If your artwork background is a photograph or illustration, this must also be extended to the bleed boundary. As a result, not all of your photograph or illustration will appear on the final printed product. Therefore, ensure important elements such as faces are kept out of the bleed area and within an equivalent distance (‘safe zone’) from the edge of the trimmed document.

Setting bleed in InDesign: photo background
Example of bleed in artwork with a photo background

It’s crucial that the actual photo extends beyond the trim lines and to the outer bleed boundary.

I often get sent files in which the person laying out the artwork just positions the photo within the trim. They then fill the bleed area with a representative flat colour more or less matching the edge of the photo. See the photo below for an example. In this case, any misalignment during trimming would just produce a green line along one or more edges of the final printed item.

Setting bleed in InDesign: photo background – incorrectly set
Example of incorrectly setting bleed in artwork with a photo background


In Photoshop®, you need to do a bit more work. Why’s that? As the name implies, Photoshop® is intended for editing photographic images. Theoretically, you would then use InDesign® to lay out these images, and other elements such as text, in your design. Photoshop® itself is not intended as a layout program for commercial printing.

Having said that, in the real-world independent music scenario, the vast majority of the artwork files people send me to inspect and fix are created in Photoshop®.

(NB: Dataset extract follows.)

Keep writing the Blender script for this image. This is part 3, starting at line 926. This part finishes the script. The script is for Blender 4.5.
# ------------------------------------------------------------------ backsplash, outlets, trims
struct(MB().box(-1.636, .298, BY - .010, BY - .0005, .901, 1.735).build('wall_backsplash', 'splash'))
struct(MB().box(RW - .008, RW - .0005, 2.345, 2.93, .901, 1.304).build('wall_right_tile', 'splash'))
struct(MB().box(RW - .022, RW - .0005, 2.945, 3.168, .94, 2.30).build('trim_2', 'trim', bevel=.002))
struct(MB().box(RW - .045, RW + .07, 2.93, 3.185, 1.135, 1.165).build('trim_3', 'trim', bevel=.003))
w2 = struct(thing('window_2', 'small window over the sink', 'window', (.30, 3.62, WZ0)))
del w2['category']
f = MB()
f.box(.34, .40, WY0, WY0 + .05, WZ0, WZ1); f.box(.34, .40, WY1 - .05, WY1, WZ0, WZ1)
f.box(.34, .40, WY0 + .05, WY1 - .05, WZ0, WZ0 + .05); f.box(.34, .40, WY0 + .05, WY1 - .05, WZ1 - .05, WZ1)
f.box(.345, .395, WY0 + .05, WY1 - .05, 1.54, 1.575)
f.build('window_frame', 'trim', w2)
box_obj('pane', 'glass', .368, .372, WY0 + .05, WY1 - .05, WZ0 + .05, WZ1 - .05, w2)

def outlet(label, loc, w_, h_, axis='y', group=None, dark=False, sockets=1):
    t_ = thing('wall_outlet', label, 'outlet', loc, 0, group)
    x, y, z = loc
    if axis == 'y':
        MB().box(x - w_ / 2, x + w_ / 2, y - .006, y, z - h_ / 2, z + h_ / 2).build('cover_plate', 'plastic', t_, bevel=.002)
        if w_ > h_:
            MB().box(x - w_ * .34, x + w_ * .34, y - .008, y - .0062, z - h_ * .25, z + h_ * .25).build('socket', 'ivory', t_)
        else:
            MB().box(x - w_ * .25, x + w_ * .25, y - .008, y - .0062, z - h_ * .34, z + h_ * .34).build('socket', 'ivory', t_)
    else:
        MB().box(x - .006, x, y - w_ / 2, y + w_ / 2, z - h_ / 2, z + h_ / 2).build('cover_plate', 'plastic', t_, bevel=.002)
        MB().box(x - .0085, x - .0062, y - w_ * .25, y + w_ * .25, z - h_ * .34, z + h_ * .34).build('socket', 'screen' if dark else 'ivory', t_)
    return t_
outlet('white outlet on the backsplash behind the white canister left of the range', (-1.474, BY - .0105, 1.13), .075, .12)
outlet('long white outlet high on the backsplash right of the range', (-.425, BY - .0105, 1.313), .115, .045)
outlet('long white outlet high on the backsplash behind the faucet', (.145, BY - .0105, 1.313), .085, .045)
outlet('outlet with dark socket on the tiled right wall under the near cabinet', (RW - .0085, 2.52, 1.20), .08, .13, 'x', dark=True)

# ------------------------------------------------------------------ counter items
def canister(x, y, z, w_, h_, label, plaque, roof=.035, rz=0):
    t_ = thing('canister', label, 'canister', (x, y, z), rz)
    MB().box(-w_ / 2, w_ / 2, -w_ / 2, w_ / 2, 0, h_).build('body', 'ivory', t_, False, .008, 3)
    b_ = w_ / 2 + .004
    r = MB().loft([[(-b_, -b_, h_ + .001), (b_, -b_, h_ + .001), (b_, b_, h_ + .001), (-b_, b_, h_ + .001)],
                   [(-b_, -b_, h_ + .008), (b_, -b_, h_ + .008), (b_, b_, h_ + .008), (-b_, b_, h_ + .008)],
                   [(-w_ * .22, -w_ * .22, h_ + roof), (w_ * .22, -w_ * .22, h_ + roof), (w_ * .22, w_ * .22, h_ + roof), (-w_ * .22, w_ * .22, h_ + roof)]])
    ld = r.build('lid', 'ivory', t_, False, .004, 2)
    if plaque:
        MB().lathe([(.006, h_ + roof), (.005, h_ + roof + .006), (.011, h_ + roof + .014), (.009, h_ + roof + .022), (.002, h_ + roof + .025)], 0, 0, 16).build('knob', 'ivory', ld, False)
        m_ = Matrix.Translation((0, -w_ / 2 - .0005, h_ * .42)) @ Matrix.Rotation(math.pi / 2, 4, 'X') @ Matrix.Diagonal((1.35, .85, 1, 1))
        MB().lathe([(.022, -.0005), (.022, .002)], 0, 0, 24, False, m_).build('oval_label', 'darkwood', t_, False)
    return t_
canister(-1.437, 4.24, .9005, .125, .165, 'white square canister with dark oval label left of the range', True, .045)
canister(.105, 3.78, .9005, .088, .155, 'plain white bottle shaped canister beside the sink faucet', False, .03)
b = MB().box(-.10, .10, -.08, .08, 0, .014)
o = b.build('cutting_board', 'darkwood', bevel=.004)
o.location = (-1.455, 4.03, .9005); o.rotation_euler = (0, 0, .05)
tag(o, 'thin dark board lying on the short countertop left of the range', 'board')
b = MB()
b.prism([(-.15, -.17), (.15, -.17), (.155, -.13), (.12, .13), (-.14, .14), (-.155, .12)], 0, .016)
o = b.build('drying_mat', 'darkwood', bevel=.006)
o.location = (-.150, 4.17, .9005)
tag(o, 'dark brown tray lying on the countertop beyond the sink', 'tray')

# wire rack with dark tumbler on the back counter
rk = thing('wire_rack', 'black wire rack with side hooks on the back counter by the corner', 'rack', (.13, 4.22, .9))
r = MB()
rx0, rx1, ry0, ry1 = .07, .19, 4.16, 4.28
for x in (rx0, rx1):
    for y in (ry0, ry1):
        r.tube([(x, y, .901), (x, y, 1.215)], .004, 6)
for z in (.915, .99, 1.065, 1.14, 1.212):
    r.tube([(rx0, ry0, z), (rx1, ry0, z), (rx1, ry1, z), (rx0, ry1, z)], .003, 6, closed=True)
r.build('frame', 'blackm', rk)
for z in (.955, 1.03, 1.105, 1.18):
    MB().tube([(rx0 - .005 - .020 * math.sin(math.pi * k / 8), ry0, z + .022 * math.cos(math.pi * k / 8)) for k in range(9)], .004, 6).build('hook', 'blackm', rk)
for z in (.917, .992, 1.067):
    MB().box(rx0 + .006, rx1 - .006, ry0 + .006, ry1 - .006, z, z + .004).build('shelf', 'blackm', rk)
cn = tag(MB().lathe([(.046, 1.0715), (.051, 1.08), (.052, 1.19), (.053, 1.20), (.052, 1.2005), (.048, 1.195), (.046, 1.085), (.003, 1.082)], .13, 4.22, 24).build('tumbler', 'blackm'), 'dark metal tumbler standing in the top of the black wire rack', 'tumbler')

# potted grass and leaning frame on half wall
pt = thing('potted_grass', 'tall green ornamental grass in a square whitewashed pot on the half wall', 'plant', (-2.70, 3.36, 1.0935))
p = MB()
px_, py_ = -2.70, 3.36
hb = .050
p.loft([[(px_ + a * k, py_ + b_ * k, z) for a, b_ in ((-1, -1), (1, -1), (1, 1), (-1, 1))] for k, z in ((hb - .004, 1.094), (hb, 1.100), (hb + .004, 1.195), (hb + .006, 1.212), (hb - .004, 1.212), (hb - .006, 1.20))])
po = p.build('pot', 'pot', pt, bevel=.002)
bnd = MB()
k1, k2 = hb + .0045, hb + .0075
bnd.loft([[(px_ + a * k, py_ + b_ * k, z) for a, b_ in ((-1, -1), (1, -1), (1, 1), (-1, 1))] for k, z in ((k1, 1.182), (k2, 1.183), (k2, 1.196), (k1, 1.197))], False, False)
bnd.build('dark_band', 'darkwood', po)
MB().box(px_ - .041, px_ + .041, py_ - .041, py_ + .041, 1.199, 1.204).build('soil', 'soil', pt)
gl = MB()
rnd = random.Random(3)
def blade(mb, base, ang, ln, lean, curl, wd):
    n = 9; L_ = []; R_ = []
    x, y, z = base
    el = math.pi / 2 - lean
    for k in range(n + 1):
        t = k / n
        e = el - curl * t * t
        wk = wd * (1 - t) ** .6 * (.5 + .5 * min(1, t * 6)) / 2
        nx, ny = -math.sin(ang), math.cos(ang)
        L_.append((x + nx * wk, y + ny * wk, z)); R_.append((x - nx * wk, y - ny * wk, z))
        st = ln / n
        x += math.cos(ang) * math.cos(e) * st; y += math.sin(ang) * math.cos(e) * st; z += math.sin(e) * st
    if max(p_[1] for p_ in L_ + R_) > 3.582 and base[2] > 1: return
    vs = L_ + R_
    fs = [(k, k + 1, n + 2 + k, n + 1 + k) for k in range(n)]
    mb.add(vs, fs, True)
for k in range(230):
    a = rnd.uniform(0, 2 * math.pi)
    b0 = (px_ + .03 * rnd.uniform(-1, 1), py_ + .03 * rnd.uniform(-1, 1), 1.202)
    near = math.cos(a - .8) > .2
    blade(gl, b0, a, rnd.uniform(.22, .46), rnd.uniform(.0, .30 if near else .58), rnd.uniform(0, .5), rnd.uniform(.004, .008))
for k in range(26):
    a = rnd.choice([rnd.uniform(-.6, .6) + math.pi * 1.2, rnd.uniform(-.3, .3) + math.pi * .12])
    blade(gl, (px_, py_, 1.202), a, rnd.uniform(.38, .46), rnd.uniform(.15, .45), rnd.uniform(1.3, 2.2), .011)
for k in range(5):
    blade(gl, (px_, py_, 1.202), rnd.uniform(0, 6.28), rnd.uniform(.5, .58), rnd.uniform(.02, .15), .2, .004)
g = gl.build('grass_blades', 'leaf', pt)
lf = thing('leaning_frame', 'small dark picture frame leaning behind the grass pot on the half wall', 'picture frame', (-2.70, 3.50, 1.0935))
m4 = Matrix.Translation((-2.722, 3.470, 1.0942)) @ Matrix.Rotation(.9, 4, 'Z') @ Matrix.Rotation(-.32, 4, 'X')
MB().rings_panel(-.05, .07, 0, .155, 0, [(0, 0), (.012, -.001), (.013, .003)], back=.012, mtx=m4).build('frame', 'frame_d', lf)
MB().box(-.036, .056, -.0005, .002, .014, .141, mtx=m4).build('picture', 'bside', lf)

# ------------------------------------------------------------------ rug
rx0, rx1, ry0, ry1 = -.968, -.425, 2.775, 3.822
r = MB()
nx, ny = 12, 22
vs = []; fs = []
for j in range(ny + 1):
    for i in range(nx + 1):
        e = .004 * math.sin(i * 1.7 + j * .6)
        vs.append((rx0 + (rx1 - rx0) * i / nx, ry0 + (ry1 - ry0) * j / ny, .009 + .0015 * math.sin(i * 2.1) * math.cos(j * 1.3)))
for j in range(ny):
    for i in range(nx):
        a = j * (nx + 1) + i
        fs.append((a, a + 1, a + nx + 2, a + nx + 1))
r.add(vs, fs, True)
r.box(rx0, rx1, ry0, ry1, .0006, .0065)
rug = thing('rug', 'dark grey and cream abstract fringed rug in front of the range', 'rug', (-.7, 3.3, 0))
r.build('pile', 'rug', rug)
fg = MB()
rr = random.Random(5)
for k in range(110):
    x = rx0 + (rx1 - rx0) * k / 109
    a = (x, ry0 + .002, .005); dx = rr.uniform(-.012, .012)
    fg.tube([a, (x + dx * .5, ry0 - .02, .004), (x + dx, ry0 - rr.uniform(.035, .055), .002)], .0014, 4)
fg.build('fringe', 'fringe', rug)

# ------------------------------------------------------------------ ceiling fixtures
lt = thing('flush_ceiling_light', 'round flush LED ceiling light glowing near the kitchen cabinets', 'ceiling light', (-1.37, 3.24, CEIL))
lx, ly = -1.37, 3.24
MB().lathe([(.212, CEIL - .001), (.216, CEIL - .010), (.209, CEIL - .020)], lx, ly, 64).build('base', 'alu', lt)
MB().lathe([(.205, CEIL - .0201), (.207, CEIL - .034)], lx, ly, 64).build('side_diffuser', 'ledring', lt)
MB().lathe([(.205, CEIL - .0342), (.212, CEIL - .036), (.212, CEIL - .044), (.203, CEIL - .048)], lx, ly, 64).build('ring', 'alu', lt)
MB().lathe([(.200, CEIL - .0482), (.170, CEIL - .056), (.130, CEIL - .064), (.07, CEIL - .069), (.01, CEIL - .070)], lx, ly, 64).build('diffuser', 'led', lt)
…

In Photoshop®, you need to create bleed manually, by adding the bleed amount to the document dimensions. For example, a common size for CD booklet spreads (unfolded pages) is 242mm wide x 120mm high. Adding 3mm all around gives you 248mm wide x 126mm high.

Create your document using the new, larger size, and add guides: View > New guide 3mm from the left, top, right and bottom, to represent where the printed document will be trimmed. (It is also a good idea to add additional guides 3mm on the ‘inside’ of these, to denote the safe zone. When working on your layout, keep text, faces and other important elements within this zone!)

Setting bleed in Photoshop
Setting up bleed in Photoshop®

Is bleed required for CD/DVD on-body print?

No, bleed is only required for the paper (or cardboard) parts of your record or CD packaging. Artwork for CD and DVD on-body printing (label side) is printed onto pre-manufactured discs. They’re not cut from a roll.


It’s now hopefully clear to you what print bleed is, why it’s needed and how you set it up in the programs you’re likely to be using for your record or CD artwork, or other graphic design projects.